The last six months have been very busy for Don Cheadle. He has starred in four films, including "Hotel Rwanda," a movie that featured his Oscar-nominated performance as a hotel manager struggling to help refugees.

That movie is now No. 1 on the list of most-popular DVDs, followed by "Ocean's Twelve," in which Cheadle reprises his "Ocean's Eleven" role of Basher Tarr. He also starred in "After the Sunset" with Pierce Brosnan and Salma Hayak.

Now, he's back in theaters in "Crash," a film that's very different from "Hotel Rwanda," yet, he says, just as powerful.

Cheadle visited The Early Show to talk about the new urban drama.
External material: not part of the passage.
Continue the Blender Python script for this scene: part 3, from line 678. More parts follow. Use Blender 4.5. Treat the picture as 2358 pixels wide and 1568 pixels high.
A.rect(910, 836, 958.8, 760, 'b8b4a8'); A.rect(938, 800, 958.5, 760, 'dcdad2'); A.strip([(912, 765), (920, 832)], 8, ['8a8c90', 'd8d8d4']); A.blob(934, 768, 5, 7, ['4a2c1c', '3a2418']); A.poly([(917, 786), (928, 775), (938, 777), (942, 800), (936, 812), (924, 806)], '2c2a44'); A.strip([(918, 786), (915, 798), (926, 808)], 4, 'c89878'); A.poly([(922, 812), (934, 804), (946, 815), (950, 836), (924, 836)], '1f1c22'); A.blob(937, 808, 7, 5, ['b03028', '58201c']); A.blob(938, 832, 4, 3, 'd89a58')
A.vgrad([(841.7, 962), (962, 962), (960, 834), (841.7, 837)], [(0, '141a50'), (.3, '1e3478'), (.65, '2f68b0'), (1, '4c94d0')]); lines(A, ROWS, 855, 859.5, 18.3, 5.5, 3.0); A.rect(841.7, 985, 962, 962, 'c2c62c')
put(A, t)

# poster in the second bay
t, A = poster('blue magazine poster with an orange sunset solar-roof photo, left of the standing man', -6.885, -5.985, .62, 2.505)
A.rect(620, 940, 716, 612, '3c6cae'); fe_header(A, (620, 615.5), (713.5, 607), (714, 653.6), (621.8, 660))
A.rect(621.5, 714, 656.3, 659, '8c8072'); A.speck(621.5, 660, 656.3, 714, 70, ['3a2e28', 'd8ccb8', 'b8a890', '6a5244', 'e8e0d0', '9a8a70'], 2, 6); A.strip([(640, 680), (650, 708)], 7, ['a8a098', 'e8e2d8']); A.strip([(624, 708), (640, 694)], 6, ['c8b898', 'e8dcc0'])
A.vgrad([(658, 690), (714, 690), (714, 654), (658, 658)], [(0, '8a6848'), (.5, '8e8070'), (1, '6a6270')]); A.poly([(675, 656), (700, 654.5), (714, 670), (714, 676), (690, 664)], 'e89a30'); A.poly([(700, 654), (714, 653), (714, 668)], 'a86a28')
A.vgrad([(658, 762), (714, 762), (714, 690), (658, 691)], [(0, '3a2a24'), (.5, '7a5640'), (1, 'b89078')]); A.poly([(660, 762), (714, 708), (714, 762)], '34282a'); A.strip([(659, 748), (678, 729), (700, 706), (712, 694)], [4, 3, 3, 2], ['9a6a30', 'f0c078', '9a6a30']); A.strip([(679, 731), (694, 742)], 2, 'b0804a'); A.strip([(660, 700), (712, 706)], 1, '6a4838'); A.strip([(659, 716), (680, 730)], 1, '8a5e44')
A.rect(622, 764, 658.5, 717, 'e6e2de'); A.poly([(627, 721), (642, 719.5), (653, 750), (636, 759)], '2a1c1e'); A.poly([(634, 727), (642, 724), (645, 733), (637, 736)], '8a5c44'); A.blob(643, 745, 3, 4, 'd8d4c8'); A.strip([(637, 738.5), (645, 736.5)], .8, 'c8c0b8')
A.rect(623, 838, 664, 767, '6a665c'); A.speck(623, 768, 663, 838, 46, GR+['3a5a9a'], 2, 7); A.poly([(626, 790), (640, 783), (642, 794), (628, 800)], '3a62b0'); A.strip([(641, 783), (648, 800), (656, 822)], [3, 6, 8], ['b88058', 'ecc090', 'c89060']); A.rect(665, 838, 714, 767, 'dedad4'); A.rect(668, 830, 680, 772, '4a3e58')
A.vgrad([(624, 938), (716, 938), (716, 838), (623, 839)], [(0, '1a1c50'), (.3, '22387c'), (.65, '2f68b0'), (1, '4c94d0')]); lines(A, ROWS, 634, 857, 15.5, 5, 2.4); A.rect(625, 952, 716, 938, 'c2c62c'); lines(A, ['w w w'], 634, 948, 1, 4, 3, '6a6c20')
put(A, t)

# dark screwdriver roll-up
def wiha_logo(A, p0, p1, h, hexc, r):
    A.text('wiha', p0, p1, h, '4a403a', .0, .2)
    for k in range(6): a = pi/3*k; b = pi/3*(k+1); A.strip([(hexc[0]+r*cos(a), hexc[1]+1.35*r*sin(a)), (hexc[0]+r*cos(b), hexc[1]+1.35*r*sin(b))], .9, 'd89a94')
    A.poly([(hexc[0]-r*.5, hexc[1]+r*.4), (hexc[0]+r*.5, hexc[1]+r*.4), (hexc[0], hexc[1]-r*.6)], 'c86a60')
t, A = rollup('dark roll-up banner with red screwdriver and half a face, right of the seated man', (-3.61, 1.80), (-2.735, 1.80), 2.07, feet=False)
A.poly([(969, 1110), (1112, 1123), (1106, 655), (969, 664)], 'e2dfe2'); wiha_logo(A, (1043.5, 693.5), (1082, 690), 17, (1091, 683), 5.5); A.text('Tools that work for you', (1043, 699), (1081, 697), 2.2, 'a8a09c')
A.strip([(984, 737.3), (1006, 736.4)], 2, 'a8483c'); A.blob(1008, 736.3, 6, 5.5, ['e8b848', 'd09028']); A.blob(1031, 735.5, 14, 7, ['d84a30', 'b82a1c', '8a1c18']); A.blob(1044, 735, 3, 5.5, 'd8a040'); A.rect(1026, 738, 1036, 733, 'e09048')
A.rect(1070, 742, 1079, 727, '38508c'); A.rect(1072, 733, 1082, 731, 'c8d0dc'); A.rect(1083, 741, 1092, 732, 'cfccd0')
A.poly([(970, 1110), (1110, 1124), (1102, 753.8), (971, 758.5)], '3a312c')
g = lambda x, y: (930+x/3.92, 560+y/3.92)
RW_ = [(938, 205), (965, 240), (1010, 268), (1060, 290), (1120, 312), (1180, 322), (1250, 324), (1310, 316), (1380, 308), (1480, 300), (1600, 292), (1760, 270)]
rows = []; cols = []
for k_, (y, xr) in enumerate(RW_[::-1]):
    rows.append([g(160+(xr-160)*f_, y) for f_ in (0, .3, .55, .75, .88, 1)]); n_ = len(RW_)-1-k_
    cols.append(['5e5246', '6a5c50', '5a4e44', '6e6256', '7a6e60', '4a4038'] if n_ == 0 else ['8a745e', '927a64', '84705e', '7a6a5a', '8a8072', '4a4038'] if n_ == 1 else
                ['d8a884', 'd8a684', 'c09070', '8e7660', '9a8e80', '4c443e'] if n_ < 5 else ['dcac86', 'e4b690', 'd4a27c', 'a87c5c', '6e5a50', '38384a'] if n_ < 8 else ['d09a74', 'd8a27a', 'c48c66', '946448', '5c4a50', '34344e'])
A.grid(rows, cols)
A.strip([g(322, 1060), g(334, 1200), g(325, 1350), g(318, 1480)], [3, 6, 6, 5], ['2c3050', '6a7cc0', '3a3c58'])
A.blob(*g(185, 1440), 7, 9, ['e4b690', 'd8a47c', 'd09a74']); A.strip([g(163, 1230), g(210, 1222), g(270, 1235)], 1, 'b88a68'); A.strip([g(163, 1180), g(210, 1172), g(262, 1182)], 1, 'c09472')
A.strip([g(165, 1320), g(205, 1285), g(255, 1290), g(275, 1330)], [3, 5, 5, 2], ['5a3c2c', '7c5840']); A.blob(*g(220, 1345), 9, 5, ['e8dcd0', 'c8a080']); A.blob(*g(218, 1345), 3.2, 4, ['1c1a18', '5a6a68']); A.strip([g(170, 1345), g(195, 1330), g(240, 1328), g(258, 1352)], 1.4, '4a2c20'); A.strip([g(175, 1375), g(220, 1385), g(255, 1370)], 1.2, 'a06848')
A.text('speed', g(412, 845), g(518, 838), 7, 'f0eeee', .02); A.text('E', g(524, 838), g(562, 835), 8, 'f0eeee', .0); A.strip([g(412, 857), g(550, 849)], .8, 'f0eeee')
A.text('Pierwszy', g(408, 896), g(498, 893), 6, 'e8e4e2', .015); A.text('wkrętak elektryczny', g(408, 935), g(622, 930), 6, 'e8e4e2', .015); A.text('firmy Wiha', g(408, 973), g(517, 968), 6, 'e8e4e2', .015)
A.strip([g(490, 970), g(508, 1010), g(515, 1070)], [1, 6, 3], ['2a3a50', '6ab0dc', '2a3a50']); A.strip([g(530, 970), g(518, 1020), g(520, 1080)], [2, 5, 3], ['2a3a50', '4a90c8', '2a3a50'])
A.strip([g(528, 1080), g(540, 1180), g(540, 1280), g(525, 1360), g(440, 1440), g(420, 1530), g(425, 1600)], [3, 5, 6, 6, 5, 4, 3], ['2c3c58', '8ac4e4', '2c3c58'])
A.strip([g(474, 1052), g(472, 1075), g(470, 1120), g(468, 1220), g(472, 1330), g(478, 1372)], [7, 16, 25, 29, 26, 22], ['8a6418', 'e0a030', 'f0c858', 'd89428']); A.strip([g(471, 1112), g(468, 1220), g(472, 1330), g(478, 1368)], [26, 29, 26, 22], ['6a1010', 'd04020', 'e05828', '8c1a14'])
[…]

Based on writer/director Paul Haggis' personal experience, "Crash" takes a look at the complexities of racial tolerance in contemporary America.

"The script felt like real people saying real things in real situations," says Cheadle, who also co-produced the film. "That was the attraction for me. This isn't a polemic, and this isn't some sort of investigation of race. It's not. We're not trying to wrap anything up in a bow or give any lessons."

His character, police detective Graham Waters, is the only one who touches most of the others in the story. However, unlike most traditionally structured films, the story does not unfold from his character's point of view.

"Which I thought was brilliant," Cheadle says. "When I read the script, it's really rare you read a script, and I was talking back to the script. I was telling my wife, 'Come here. Read this scene with me because it's just' ... it was unbelievable. (I) thought, 'This is fantastic. It'll never get made.' "

No one is safe in this film about the way human beings "crash" into one another. Everyone, even liberals, get their share of scorn and derision, and there is not a moment of political correctness that is not unmasked.

"It's hilarious," Cheadle says. "It's those kinds of laughs where you laugh and cover your mouth and look around, like, 'Can we laugh about that?' That's what, to me, is the most fun. That's how I responded to the script. And that's the reaction I'm seeing from audiences in the film. That's what you want in a film. That's what I want in a film. Take me high, low; it's like a roller coaster in the dark.

The Golden Globe-winning actor notes his character's relentless pursuit of truth on the job has meant an overload of pain and suffering.

"He's seen too much on the job, he's seen too much in his family," Cheadle explains. "He's sort of divorced himself, either by circumstances in his life or by his own doing, from those real, emotional human beats that drive us."

Also featured in "Crash" are Sandra Bullock, Matt Dillon, Jennifer Esposito, William Fichtner, Brendan Fraser, Terrence Howard, Chris "Ludacris" Bridges, Thandie Newton, Ryan Phillippe and Larenz Tate.

Cheadle says he also was surprised about audience reaction to "Hotel Rwanda."

"You know, this is a movie that, for five years, Terry George couldn't get it made," Cheadle says. "And now, to see this kind of response to the film and this kind of reaction is just...unbelievable and (I'm) really glad to see it."

Cheadle also had praise for his co-star in that movie, British actress Sophie Okonedo, who also was nominated for an Oscar for that film. "She was amazing," he says.